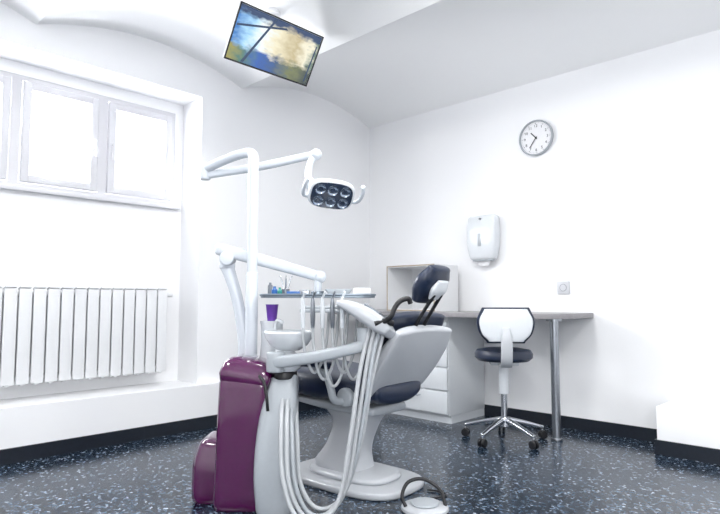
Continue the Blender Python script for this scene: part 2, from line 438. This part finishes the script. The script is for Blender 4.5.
def ticks(bm):
    for k in range(60):
        a = rad(k*6); l = 0.010 if k % 5 == 0 else 0.005; w = 0.0025 if k % 5 == 0 else 0.001
        box(bm, Vector((math.sin(a)*(0.118-l/2), -0.0185, math.cos(a)*(0.118-l/2))), Vector((w, 0.001, l)), rot=Matrix.Rotation(a, 3, 'Y'))
    for h in range(1, 13):
        cu = bpy.data.curves.new('n', 'FONT'); cu.body = str(h); cu.size = 0.030; cu.align_x = 'CENTER'; cu.align_y = 'CENTER'; cu.extrude = 0.0004
        to = bpy.data.objects.new('n', cu); scene.collection.objects.link(to)
        bpy.context.view_layer.update()
        me = bpy.data.meshes.new_from_object(to.evaluated_get(bpy.context.evaluated_depsgraph_get()))
        a = rad(h*30)
        me.transform(Matrix.Translation((math.sin(a)*0.093, -0.0187, math.cos(a)*0.093)) @ Matrix.Rotation(rad(90), 4, 'X'))
        bm.from_mesh(me); bpy.data.meshes.remove(me); bpy.data.objects.remove(to); bpy.data.curves.remove(cu)
P('dial_numbers', ck, M['ink'], ticks)
def hand(ang, ln, w, yy):
    def f(bm):
        a = rad(ang)
        box(bm, Vector((math.sin(a)*(ln/2-0.012), yy, math.cos(a)*(ln/2-0.012))), Vector((w, 0.0015, ln)), rot=Matrix.Rotation(a, 3, 'Y'))
        cyl(bm, (0, yy-0.001, 0), (0, yy+0.0012, 0), w*1.0)
    return f
P('hour_hand', ck, M['ink'], hand(318, 0.072, 0.008, -0.021))
P('minute_hand', ck, M['ink'], hand(216, 0.10, 0.006, -0.0235))
ol = root('wall_outlet', (1.947, 0, 1.01), 0, 'white square wall power socket', 'socket')
P('cover_plate', ol, M['plate'], lambda bm: box2(bm, (-0.046, -0.014, -0.046), (0.046, 0, 0.046), 0.004))
P('socket_well', ol, M['grey'], lambda bm: lathe(bm, [(0.0, 0.010), (0.023, 0.010), (0.024, 0.016), (0.026, 0.016), (0.027, 0.0138)], mtx=RXm))
for sx in (-1, 1):
    P('contact_hole', ol, M['ink'], lambda bm: cyl(bm, (sx*0.009, -0.0095, 0), (sx*0.009, -0.0115, 0), 0.003))

# ============================================================ CEILING TV
tv = root('television', (1.105, -1.940, 2.635), 0, 'flat television hung from the ceiling, showing a bright picture', 'television')
ed = Vector((-0.516, 0, -0.857)); nn_ = Vector((0.857, 0, -0.516)); el = Vector((0, 1, 0)); H_ = 0.335; W_ = 0.64
TM = Matrix(((el.x, -ed.x, nn_.x), (el.y, -ed.y, nn_.y), (el.z, -ed.z, nn_.z)))
cen = ed*(H_/2)
TM4 = Matrix.Translation(cen) @ TM.to_4x4()
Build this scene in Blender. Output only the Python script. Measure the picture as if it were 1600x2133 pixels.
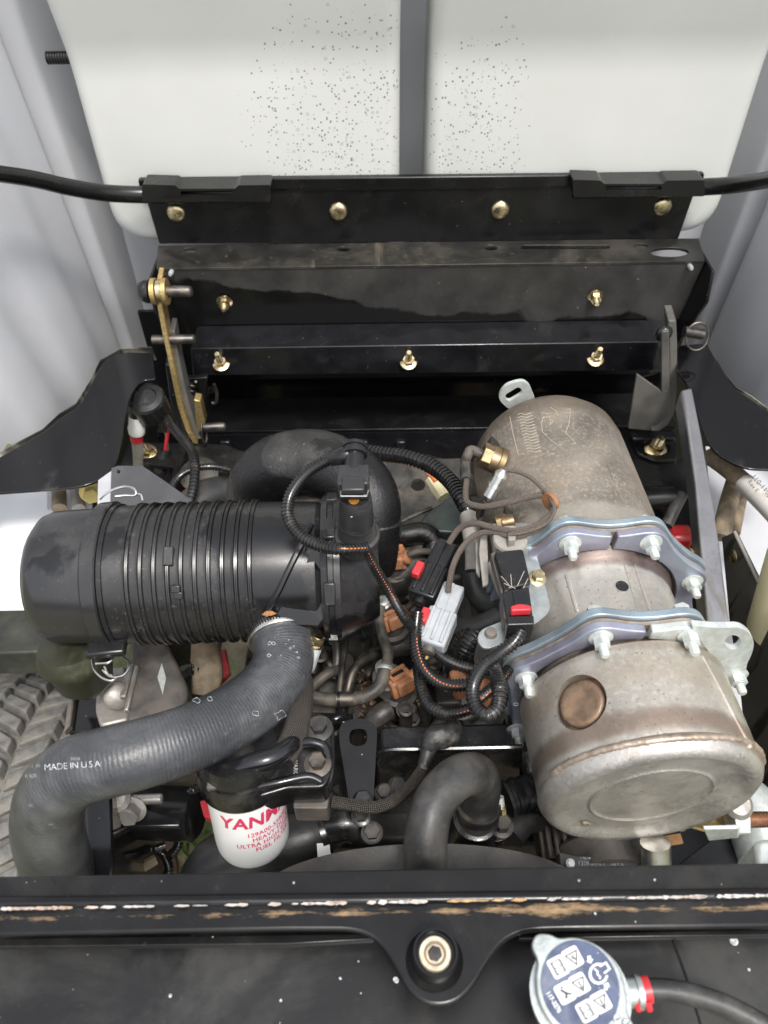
import bpy, bmesh, math, random
from mathutils import Vector, Matrix
from mathutils.geometry import tessellate_polygon
R = math.radians
random.seed(7)
for o in list(bpy.data.objects):
    bpy.data.objects.remove(o)
S = bpy.context.scene
COL = S.collection

# ------------------------------------------------------------------ camera, sky, sun, exposure
CAM = Vector((0, 0, 0.65)); PITCH = 47.0; ROLL = -0.8; FPX = 1600.0
cd = bpy.data.cameras.new('camera'); cam = bpy.data.objects.new('camera', cd); COL.objects.link(cam)
cd.sensor_fit = 'VERTICAL'; cd.sensor_height = 24.0; cd.lens = FPX / 2133 * 24.0
cd.dof.use_dof = True; cd.dof.focus_distance = .84; cd.dof.aperture_fstop = 5.0
cd.clip_start = 0.01; cd.clip_end = 400
RM = (Matrix.Rotation(R(90 - PITCH), 3, 'X') @ Matrix.Rotation(R(ROLL), 3, 'Z'))
cam.matrix_world = Matrix.Translation(CAM) @ RM.to_4x4()
S.camera = cam

SUN_EL, SUN_AZ = 64.0, 160.0          # azimuth clockwise from +Y: behind the camera, to its right
w = bpy.data.worlds.new('World'); S.world = w; w.use_nodes = True
nt = w.node_tree; bg = nt.nodes['Background']
sky = nt.nodes.new('ShaderNodeTexSky'); sky.sky_type = 'NISHITA'; sky.sun_disc = False
sky.sun_elevation = R(SUN_EL); sky.sun_rotation = R(SUN_AZ); sky.dust_density = 4.0; sky.ozone_density = 1.0
hs = nt.nodes.new('ShaderNodeHueSaturation'); hs.inputs['Saturation'].default_value = 0.28
nt.links.new(sky.outputs[0], hs.inputs['Color']); nt.links.new(hs.outputs[0], bg.inputs[0])
bg.inputs[1].default_value = 0.15
sl = bpy.data.lights.new('sun', 'SUN'); sl.energy = 1.5; sl.angle = R(10); sl.color = (1, .96, .9)
so = bpy.data.objects.new('sun', sl); COL.objects.link(so)
az, el = R(SUN_AZ), R(SUN_EL)
sd = Vector((math.sin(az) * math.cos(el), math.cos(az) * math.cos(el), math.sin(el)))
so.rotation_euler = sd.to_track_quat('Z', 'Y').to_euler(); so.location = sd * 5
S.view_settings.view_transform = 'Standard'; S.view_settings.look = 'None'
S.view_settings.exposure = 0.72; S.view_settings.gamma = 1.0
S.cycles.max_bounces = 8

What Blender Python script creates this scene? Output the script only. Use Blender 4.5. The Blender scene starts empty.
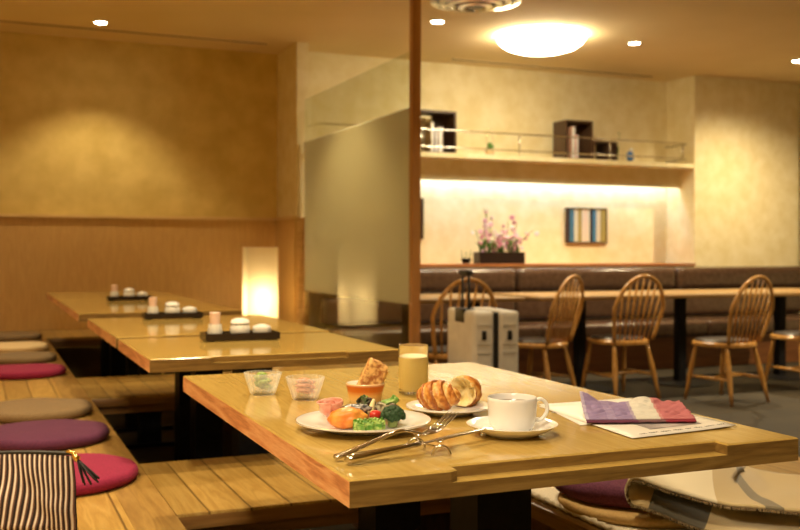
import bpy, bmesh, math, random
from mathutils import Vector, Matrix, noise
from math import sin, cos, pi, radians
random.seed(7)
scn = bpy.context.scene
COL = scn.collection

# ------------------------------------------------------------------ materials
def mk(name):
    m = bpy.data.materials.new(name); m.use_nodes = True
    nt = m.node_tree
    return m, nt, nt.nodes['Principled BSDF']

def ramp(nt, stops, fac):
    r = nt.nodes.new('ShaderNodeValToRGB')
    cr = r.color_ramp
    while len(cr.elements) > 1: cr.elements.remove(cr.elements[-1])
    for i, (p, c) in enumerate(stops):
        e = cr.elements[0] if i == 0 else cr.elements.new(p)
        e.position = p; e.color = (c[0], c[1], c[2], 1)
    nt.links.new(fac, r.inputs['Fac'])
    return r

def coords(nt, scale=(1, 1, 1), rot=(0, 0, 0), kind='Object'):
    tc = nt.nodes.new('ShaderNodeTexCoord'); mp = nt.nodes.new('ShaderNodeMapping')
    mp.inputs['Scale'].default_value = scale; mp.inputs['Rotation'].default_value = rot
    nt.links.new(tc.outputs[kind], mp.inputs['Vector'])
    return mp.outputs['Vector']

def bump(nt, b, h, strength=.3, dist=.002):
    n = nt.nodes.new('ShaderNodeBump'); n.inputs['Strength'].default_value = strength
    n.inputs['Distance'].default_value = dist
    nt.links.new(h, n.inputs['Height']); nt.links.new(n.outputs['Normal'], b.inputs['Normal'])

def plain(name, col, rough=.5, metal=0, spec=None, **kw):
    m, nt, b = mk(name)
    b.inputs['Base Color'].default_value = (*col, 1); b.inputs['Roughness'].default_value = rough
    b.inputs['Metallic'].default_value = metal
    if spec is not None: b.inputs['Specular IOR Level'].default_value = spec
    for k, v in kw.items(): b.inputs[k.replace('_', ' ')].default_value = v
    return m

def noisy(name, c1, c2, scale=8, rough=.6, detail=6, bstr=.2, bdist=.002, stretch=(1, 1, 1), lo=.35, hi=.65, **kw):
    m, nt, b = mk(name)
    v = coords(nt, stretch)
    n = nt.nodes.new('ShaderNodeTexNoise'); n.inputs['Scale'].default_value = scale; n.inputs['Detail'].default_value = detail
    nt.links.new(v, n.inputs['Vector'])
    r = ramp(nt, [(lo, c1), (hi, c2)], n.outputs['Fac'])
    nt.links.new(r.outputs['Color'], b.inputs['Base Color'])
    b.inputs['Roughness'].default_value = rough
    for k, vv in kw.items(): b.inputs[k.replace('_', ' ')].default_value = vv
    if bstr: bump(nt, b, n.outputs['Fac'], bstr, bdist)
    return m

def wood(name, c1, c2, c3, axis='Y', rough=.3, scale=1.0, plank=0, plank_axis='X', seam=.35, figure=1.0):
    """grain runs along axis; optional plank seams every `plank` metres across plank_axis"""
    m, nt, b = mk(name)
    st = {'X': (1.2, 14, 14), 'Y': (14, 1.2, 14), 'Z': (14, 14, 1.2)}[axis]
    st = tuple(s * scale for s in st)
    v = coords(nt, st)
    n = nt.nodes.new('ShaderNodeTexNoise'); n.inputs['Scale'].default_value = .55 * figure; n.inputs['Detail'].default_value = 2
    n.inputs['Distortion'].default_value = .6
    nt.links.new(v, n.inputs['Vector'])
    # rings out of the noise
    mu = nt.nodes.new('ShaderNodeMath'); mu.operation = 'MULTIPLY'; mu.inputs[1].default_value = 11
    nt.links.new(n.outputs['Fac'], mu.inputs[0])
    fr = nt.nodes.new('ShaderNodeMath'); fr.operation = 'PINGPONG'; fr.inputs[1].default_value = 1
    nt.links.new(mu.outputs[0], fr.inputs[0])
    n2 = nt.nodes.new('ShaderNodeTexNoise'); n2.inputs['Scale'].default_value = 9; n2.inputs['Detail'].default_value = 5
    nt.links.new(v, n2.inputs['Vector'])
    mx = nt.nodes.new('ShaderNodeMath'); mx.operation = 'MULTIPLY_ADD'; mx.inputs[1].default_value = .45
    nt.links.new(fr.outputs[0], mx.inputs[0]); 
    mm = nt.nodes.new('ShaderNodeMath'); mm.operation = 'MULTIPLY'; mm.inputs[1].default_value = .6
    nt.links.new(n2.outputs['Fac'], mm.inputs[0]); nt.links.new(mm.outputs[0], mx.inputs[2])
    r = ramp(nt, [(.15, c1), (.5, c2), (.85, c3)], mx.outputs[0])
    out = r.outputs['Color']; h = mx.outputs[0]
    if plank:
        v2 = coords(nt)
        sp = nt.nodes.new('ShaderNodeSeparateXYZ'); nt.links.new(v2, sp.inputs[0])
        dv = nt.nodes.new('ShaderNodeMath'); dv.operation = 'DIVIDE'; dv.inputs[1].default_value = plank
        nt.links.new(sp.outputs[plank_axis], dv.inputs[0])
        fc = nt.nodes.new('ShaderNodeMath'); fc.operation = 'FRACT'; nt.links.new(dv.outputs[0], fc.inputs[0])
        gt = nt.nodes.new('ShaderNodeMath'); gt.operation = 'GREATER_THAN'; gt.inputs[1].default_value = 1 - .006 / plank
        nt.links.new(fc.outputs[0], gt.inputs[0])
        fl = nt.nodes.new('ShaderNodeMath'); fl.operation = 'FLOOR'; nt.links.new(dv.outputs[0], fl.inputs[0])
        wn = nt.nodes.new('ShaderNodeTexWhiteNoise'); wn.noise_dimensions = '1D'; nt.links.new(fl.outputs[0], wn.inputs['W'])
        hs = nt.nodes.new('ShaderNodeHueSaturation')
        mr = nt.nodes.new('ShaderNodeMapRange'); mr.inputs['To Min'].default_value = .82; mr.inputs['To Max'].default_value = 1.12
        nt.links.new(wn.outputs['Value'], mr.inputs['Value']); nt.links.new(mr.outputs[0], hs.inputs['Value'])
        nt.links.new(out, hs.inputs['Color'])
        mix = nt.nodes.new('ShaderNodeMix'); mix.data_type = 'RGBA'
        nt.links.new(gt.outputs[0], mix.inputs[0]); nt.links.new(hs.outputs['Color'], mix.inputs[6])
        mix.inputs[7].default_value = (c1[0]*seam, c1[1]*seam, c1[2]*seam, 1)
        out = mix.outputs[2]
    nt.links.new(out, b.inputs['Base Color'])
    b.inputs['Roughness'].default_value = rough
    bump(nt, b, h, .12, .001)
    return m

def emit(name, col, strength):
    m, nt, b = mk(name)
    b.inputs['Base Color'].default_value = (*col, 1)
    b.inputs['Emission Color'].default_value = (*col, 1); b.inputs['Emission Strength'].default_value = strength
    return m

def stripes_uv(name, stops, rough=.8, axis='X', repeat=1, fabric=True):
    m, nt, b = mk(name)
    tc = nt.nodes.new('ShaderNodeTexCoord'); sp = nt.nodes.new('ShaderNodeSeparateXYZ')
    nt.links.new(tc.outputs['UV'], sp.inputs[0])
    mu = nt.nodes.new('ShaderNodeMath'); mu.operation = 'MULTIPLY'; mu.inputs[1].default_value = repeat
    nt.links.new(sp.outputs[axis], mu.inputs[0])
    o = mu.outputs[0]
    if repeat != 1:
        fr = nt.nodes.new('ShaderNodeMath'); fr.operation = 'FRACT'; nt.links.new(o, fr.inputs[0]); o = fr.outputs[0]
    r = ramp(nt, stops, o); r.color_ramp.interpolation = 'CONSTANT' if not fabric else 'LINEAR'
    if fabric: r.color_ramp.interpolation = 'CONSTANT'
    nt.links.new(r.outputs['Color'], b.inputs['Base Color']); b.inputs['Roughness'].default_value = rough
    n = nt.nodes.new('ShaderNodeTexNoise'); n.inputs['Scale'].default_value = 500; nt.links.new(tc.outputs['Object'], n.inputs['Vector'])
    bump(nt, b, n.outputs['Fac'], .3, .001)
    return m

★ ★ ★

GIVEN EXERCISE:
From the records above, extract the lines from the one holding "What Blender Python" through the one holding "COL = scn.collection", word for word; omit the pictures.

TASK SOLUTION:
What Blender Python script creates this scene? Output the script only. Use Blender 4.5. The Blender scene starts empty.
import bpy, bmesh, math, random
from mathutils import Vector, Matrix, noise
from math import sin, cos, pi, radians
random.seed(7)
scn = bpy.context.scene
COL = scn.collection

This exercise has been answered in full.